Short problem
Only lines with the word "tuple" are needed; collect each of them from the listing below.

A run of records:
** begin **

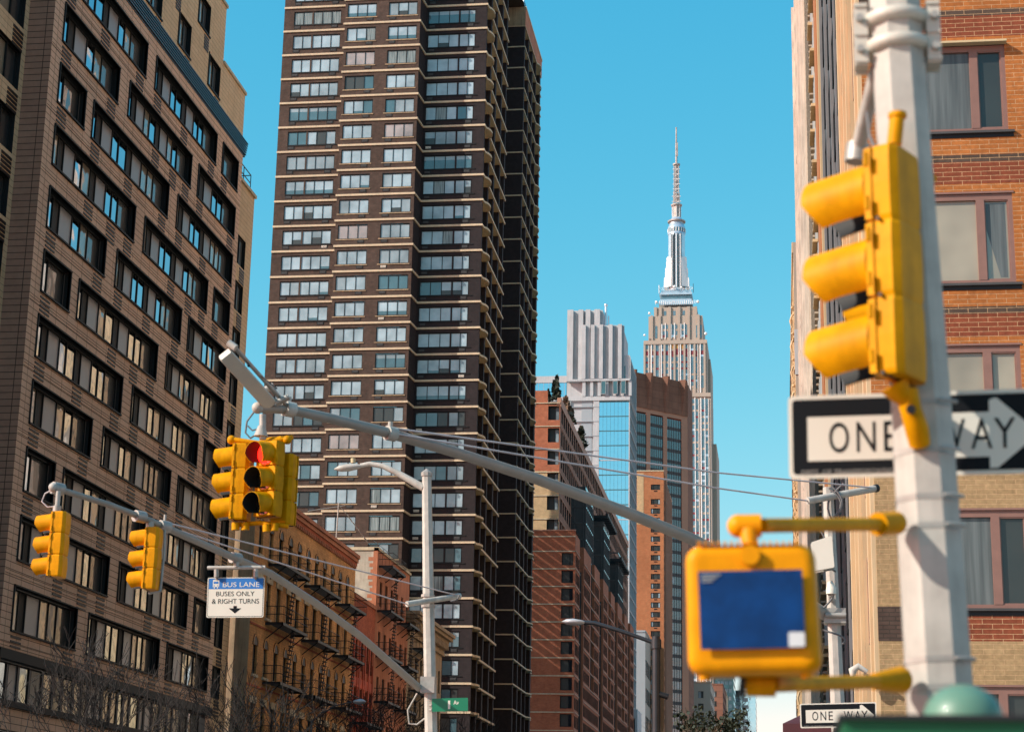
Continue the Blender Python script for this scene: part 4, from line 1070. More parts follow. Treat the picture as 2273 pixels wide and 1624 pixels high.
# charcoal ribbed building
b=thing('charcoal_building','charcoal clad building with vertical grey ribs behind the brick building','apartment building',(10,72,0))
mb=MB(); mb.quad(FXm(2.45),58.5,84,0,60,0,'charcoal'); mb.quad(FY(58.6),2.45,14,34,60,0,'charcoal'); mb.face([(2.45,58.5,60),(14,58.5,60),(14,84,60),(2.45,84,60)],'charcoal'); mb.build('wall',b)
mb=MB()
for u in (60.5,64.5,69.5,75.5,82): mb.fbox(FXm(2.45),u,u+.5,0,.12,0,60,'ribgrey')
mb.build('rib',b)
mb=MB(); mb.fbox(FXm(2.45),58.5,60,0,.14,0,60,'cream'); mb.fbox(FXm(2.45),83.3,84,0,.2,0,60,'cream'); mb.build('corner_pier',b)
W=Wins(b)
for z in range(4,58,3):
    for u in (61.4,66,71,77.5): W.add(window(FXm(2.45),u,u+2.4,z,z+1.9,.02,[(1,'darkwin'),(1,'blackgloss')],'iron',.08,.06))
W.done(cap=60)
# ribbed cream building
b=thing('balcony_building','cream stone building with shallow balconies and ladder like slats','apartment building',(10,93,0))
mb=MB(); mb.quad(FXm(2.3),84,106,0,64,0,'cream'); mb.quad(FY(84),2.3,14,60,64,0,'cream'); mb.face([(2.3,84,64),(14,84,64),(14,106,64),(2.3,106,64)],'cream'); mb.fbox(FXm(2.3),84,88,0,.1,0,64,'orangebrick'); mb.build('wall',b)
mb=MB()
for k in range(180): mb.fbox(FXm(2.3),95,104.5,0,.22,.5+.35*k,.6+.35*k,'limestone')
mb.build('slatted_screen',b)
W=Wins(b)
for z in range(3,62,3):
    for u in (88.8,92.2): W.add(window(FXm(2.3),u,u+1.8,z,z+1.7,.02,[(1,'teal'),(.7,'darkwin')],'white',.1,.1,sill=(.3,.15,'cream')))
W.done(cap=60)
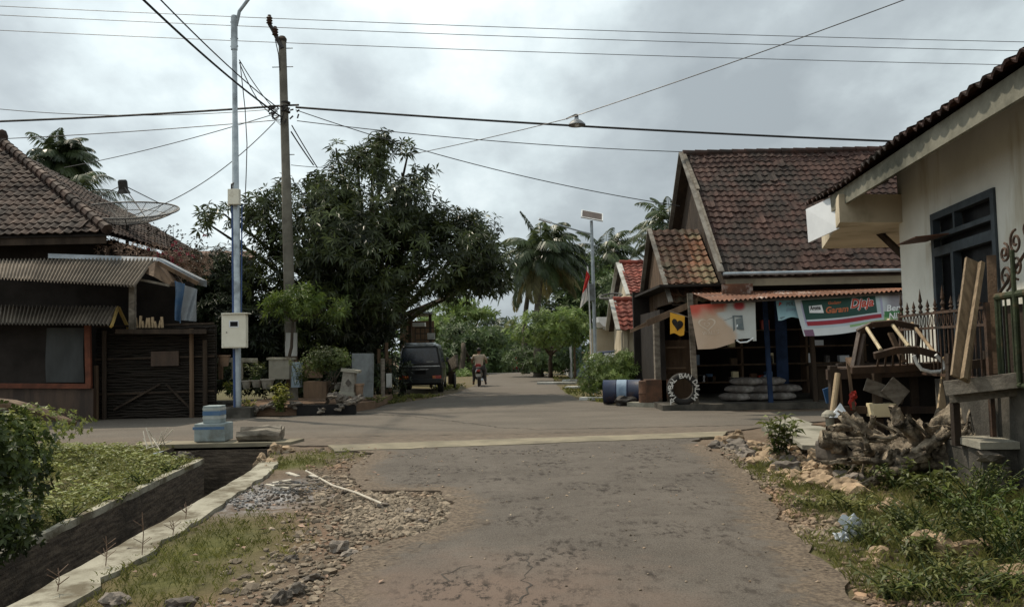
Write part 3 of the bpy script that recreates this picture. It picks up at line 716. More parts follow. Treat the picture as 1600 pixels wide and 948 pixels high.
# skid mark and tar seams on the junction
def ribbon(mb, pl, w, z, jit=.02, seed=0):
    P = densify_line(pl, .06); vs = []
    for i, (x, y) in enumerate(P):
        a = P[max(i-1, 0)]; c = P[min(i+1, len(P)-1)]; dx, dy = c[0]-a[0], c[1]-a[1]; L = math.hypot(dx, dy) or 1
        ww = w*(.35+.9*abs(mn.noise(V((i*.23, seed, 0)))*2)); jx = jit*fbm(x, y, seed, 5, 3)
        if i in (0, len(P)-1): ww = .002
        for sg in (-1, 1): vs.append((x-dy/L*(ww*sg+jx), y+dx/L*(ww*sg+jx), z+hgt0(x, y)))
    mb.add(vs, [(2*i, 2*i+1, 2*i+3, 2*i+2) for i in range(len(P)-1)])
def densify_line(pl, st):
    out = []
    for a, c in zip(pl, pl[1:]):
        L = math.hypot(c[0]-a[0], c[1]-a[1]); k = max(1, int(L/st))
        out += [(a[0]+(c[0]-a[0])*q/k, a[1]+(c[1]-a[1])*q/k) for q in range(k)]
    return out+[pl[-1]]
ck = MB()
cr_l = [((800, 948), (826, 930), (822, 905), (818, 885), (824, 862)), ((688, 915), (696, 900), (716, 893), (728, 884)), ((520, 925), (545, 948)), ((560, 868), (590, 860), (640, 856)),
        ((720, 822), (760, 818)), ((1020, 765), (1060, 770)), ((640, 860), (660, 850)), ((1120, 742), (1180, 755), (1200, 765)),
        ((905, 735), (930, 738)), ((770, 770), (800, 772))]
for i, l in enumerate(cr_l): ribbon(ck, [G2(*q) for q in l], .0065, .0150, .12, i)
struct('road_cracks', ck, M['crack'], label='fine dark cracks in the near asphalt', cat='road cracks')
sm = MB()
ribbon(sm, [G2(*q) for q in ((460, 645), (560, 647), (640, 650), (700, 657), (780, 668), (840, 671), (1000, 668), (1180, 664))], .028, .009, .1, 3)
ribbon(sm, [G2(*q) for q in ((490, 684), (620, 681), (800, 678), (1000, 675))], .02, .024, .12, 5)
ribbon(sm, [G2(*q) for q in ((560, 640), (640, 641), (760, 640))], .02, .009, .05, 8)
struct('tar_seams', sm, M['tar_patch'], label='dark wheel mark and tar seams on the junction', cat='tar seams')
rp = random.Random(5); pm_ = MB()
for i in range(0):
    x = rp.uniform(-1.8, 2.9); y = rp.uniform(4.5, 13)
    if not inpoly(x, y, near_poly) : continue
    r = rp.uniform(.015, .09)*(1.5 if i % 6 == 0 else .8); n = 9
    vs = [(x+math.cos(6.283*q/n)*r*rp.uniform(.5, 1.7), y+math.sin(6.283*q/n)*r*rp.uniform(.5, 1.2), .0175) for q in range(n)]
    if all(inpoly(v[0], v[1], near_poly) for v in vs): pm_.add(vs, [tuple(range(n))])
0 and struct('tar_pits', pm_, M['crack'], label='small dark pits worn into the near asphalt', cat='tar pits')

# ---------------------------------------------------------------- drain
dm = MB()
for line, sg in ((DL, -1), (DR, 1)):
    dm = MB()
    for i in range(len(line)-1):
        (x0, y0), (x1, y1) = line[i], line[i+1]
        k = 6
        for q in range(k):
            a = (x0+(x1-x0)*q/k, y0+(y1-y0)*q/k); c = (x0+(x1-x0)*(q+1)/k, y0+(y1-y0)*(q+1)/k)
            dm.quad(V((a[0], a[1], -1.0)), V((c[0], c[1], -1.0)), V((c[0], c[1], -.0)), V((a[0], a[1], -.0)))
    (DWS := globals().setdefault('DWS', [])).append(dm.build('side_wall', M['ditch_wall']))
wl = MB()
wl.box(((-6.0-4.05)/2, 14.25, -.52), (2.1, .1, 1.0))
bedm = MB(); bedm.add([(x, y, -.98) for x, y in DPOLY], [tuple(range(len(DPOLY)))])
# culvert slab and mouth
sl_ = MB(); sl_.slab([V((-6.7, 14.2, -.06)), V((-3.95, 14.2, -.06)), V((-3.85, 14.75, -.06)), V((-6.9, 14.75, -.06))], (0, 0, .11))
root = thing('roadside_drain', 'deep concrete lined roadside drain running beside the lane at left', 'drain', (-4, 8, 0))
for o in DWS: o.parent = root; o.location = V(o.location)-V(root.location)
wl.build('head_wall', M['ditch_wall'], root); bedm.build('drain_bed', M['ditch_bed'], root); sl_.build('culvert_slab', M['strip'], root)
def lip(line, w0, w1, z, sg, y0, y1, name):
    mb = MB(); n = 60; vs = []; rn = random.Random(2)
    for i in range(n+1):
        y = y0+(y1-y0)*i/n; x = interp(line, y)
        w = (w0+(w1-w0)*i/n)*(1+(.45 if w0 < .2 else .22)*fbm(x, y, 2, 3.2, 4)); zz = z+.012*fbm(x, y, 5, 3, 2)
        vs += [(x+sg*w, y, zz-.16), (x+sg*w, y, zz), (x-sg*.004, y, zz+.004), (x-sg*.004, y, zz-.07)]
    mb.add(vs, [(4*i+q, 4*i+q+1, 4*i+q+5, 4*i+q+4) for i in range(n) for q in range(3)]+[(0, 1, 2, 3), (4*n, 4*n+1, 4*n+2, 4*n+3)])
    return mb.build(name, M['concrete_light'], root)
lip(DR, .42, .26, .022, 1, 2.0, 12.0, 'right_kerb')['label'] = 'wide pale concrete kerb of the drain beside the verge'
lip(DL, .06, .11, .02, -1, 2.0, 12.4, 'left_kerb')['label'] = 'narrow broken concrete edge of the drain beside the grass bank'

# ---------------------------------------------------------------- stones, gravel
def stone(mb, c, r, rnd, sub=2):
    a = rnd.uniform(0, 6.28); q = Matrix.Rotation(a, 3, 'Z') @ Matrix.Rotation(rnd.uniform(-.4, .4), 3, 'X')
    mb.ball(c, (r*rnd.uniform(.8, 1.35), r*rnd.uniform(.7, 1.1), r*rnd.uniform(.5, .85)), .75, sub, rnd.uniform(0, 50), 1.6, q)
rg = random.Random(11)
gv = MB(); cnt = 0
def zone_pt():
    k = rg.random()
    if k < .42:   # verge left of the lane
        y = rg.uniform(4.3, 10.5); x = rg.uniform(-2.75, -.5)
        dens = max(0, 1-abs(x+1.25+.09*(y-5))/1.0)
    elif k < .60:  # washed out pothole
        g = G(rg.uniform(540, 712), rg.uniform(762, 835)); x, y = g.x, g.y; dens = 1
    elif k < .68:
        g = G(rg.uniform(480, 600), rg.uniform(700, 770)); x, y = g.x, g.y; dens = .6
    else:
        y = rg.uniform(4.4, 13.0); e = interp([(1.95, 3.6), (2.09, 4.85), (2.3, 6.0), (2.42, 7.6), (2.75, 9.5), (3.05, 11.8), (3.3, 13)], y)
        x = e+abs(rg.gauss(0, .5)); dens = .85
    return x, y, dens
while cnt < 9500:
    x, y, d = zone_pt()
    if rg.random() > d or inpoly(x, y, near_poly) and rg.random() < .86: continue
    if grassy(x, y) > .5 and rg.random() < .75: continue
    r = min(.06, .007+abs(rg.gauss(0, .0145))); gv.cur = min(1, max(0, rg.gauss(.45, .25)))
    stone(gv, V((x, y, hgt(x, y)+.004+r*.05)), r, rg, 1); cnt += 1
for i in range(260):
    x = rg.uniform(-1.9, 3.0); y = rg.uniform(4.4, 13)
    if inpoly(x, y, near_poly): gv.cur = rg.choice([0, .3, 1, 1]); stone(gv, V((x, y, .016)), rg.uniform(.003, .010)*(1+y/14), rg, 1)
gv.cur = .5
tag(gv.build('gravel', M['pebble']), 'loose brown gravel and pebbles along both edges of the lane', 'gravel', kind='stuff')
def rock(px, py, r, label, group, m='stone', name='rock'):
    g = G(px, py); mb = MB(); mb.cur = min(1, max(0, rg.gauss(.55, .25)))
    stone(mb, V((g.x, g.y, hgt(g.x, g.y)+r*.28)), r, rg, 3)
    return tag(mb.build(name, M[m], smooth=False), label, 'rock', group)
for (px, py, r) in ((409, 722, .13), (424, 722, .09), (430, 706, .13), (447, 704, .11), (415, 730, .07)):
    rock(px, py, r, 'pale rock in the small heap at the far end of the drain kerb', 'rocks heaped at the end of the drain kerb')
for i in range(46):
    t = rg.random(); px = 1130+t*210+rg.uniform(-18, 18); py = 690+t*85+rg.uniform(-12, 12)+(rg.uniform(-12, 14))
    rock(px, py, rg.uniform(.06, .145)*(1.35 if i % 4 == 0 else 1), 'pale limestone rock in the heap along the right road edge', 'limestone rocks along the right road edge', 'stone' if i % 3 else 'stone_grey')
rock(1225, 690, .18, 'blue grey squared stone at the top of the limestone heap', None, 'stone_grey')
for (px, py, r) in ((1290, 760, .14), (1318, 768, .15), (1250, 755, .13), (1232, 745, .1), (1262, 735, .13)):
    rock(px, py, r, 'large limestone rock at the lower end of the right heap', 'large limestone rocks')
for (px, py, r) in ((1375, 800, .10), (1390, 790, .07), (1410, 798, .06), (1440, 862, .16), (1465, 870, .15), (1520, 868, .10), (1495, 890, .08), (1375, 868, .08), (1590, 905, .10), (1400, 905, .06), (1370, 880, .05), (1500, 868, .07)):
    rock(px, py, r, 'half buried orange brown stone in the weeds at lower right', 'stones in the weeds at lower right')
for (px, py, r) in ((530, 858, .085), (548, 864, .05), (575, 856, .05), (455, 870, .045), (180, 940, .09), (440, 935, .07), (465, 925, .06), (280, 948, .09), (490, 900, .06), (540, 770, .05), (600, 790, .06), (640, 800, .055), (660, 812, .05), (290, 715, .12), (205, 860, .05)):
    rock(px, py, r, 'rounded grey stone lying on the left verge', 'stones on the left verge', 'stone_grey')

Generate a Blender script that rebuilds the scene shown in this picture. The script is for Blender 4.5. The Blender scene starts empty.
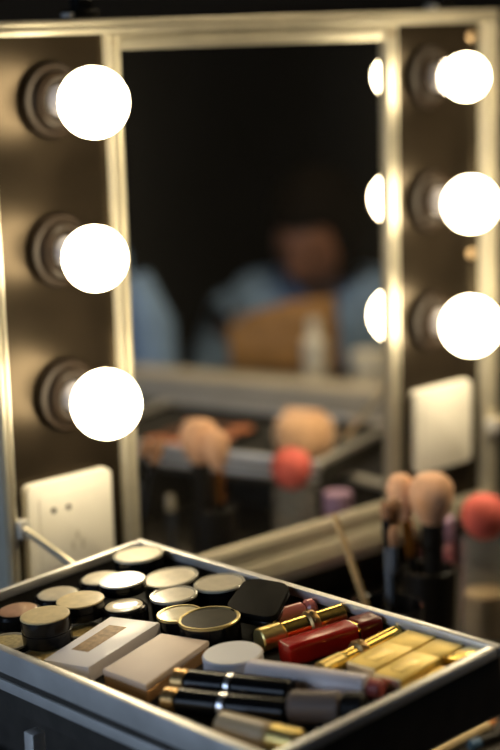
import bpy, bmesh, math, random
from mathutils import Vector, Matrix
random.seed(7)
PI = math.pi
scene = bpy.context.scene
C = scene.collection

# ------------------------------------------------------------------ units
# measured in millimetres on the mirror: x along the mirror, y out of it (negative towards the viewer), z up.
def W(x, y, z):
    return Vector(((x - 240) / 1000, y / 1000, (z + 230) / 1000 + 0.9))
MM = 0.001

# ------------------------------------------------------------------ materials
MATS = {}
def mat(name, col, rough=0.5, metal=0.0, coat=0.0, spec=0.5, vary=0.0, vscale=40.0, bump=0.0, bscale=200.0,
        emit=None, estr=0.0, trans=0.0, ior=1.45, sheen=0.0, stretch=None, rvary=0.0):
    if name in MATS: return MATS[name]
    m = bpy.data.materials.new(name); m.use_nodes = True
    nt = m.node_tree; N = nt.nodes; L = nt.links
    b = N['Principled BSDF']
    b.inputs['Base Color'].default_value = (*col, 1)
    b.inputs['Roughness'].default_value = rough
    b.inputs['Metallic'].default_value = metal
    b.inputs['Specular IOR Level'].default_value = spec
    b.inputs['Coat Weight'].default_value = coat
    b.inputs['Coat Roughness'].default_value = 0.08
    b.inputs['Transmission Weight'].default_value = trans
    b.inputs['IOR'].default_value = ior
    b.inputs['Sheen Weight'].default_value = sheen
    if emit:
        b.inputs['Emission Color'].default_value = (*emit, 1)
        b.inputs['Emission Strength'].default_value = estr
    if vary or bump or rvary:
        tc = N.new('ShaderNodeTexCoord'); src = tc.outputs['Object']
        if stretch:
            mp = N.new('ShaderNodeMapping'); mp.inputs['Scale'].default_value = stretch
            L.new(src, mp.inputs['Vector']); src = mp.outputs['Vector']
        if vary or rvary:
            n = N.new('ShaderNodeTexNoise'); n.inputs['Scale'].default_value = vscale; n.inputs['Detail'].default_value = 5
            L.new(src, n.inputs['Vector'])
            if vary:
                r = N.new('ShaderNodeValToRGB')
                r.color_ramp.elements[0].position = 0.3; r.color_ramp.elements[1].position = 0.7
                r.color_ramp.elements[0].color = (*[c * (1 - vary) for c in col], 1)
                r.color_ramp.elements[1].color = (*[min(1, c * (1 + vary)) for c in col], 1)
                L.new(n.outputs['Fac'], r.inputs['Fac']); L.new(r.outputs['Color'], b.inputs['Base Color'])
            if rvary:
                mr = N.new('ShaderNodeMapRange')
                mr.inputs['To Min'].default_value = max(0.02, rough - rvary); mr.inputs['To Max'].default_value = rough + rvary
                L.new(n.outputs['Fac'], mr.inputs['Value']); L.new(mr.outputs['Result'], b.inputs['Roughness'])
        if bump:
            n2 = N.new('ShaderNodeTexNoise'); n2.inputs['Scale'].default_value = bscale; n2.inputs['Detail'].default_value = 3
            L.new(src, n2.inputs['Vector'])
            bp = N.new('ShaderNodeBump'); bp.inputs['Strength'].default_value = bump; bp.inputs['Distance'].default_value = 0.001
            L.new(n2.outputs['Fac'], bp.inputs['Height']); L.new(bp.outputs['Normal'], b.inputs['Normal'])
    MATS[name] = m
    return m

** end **

Finished task
    if all(inpoly(v[0], v[1], near_poly) for v in vs): pm_.add(vs, [tuple(range(n))])
bedm = MB(); bedm.add([(x, y, -.98) for x, y in DPOLY], [tuple(range(len(DPOLY)))])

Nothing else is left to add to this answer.